I tried “Moonlight,” about a vampire/private eye, but first came a commercial for American Express. Not very Anne Rice. A lengthy trailer (almost three minutes) followed, but I couldn’t really get a sense of whether the show was worthwhile. “Swingtown,” a mid-season series preceded by an ad for Fantasy Football, took us back to 1976, when everyone was relaxed and groovin’ on Quaaludes and multiple sex partners, and when passenger pilots felt relaxed enough (apparently) to make out with stewardesses before landing the plane. Again, impossible to say how the series will play over time, but if someone quizzed me on it, I’d probably give a much better answer than if I’d just read about it in the paper. Furthermore, the opinion would be my own, rather than a regurgitation of someone else’s.

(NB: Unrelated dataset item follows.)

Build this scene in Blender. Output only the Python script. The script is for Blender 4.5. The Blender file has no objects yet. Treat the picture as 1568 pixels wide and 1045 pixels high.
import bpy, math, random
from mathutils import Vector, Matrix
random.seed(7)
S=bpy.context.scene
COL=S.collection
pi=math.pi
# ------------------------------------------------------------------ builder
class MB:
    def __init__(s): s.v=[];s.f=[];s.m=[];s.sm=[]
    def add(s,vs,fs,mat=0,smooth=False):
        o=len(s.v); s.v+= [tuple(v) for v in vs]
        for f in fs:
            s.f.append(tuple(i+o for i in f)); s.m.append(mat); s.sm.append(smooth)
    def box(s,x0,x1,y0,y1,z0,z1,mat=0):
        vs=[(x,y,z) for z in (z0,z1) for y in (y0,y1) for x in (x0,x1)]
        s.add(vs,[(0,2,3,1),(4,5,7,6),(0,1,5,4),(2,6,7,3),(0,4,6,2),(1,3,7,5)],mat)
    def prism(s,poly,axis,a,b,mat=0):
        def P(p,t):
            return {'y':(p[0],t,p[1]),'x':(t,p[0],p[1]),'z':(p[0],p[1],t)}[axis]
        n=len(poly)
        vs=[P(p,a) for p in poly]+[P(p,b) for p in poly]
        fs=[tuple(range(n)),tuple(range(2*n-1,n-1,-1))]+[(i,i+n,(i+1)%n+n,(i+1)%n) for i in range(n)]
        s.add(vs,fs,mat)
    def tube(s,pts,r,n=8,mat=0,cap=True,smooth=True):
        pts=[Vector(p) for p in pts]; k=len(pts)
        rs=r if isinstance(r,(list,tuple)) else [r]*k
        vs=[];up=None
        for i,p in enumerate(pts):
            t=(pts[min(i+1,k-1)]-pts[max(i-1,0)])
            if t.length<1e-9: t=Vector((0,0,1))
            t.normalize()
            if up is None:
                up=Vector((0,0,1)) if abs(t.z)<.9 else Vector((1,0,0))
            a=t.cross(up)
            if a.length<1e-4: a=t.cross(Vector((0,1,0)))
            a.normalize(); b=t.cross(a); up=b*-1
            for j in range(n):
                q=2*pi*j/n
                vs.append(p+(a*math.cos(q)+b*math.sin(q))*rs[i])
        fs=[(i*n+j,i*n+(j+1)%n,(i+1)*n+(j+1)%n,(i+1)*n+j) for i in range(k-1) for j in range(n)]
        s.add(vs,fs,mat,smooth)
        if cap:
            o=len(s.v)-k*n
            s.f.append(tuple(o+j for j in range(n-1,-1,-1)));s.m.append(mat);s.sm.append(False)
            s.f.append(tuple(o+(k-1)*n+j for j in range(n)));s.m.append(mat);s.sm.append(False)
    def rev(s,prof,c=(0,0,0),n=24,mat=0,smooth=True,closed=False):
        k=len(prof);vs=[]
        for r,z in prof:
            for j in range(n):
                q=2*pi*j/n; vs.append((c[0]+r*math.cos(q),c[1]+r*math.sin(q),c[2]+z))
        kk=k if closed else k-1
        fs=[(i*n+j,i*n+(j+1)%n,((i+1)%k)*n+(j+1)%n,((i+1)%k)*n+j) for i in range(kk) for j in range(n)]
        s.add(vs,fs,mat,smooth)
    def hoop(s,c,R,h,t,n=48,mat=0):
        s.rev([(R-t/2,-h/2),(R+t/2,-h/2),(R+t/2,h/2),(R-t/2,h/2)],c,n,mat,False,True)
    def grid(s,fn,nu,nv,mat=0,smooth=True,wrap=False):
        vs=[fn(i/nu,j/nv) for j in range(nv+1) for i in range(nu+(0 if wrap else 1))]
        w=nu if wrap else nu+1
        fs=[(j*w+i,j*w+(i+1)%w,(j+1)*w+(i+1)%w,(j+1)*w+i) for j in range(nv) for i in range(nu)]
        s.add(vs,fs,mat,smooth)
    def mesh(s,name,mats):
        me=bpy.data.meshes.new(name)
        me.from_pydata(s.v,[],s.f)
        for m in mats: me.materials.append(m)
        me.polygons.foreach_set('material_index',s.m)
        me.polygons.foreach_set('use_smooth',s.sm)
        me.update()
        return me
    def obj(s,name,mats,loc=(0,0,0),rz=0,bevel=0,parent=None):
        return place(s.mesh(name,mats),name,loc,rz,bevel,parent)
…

FOX.com took a straightforward approach, offering one meaty trailer per show and nothing else. It worked quite well, particularly with standard-issue sitcoms such as “Back To You,” in which Kelsey Grammer plays a local news anchor whose career goes into a tailspin when he rails against a colleague without realizing he’s still on the air. After watching exactly three minutes and 37 seconds of highlights, it was pretty obvious this was a show that was going to work along well-established comedic lines.
In the case of a slightly kookier concoction — the Farrelly brothers’ “Unhitched,” a sitcom which includes apes, extremely diminutive men, and women so emotionally overheated their cigarettes explode when they light them — it was a bit harder to tell what you were in for.
The CW (cwtv.com), aimed at a younger demographic, not surprisingly delivers the online goods. There were so many clips for “Reaper,” a new sitcom directed by Kevin Smith about a slacker who discovers that his new boss is Satan himself, I think I could have taken an exam on it. I certainly had enough information, anyway, to know I didn’t want to watch it.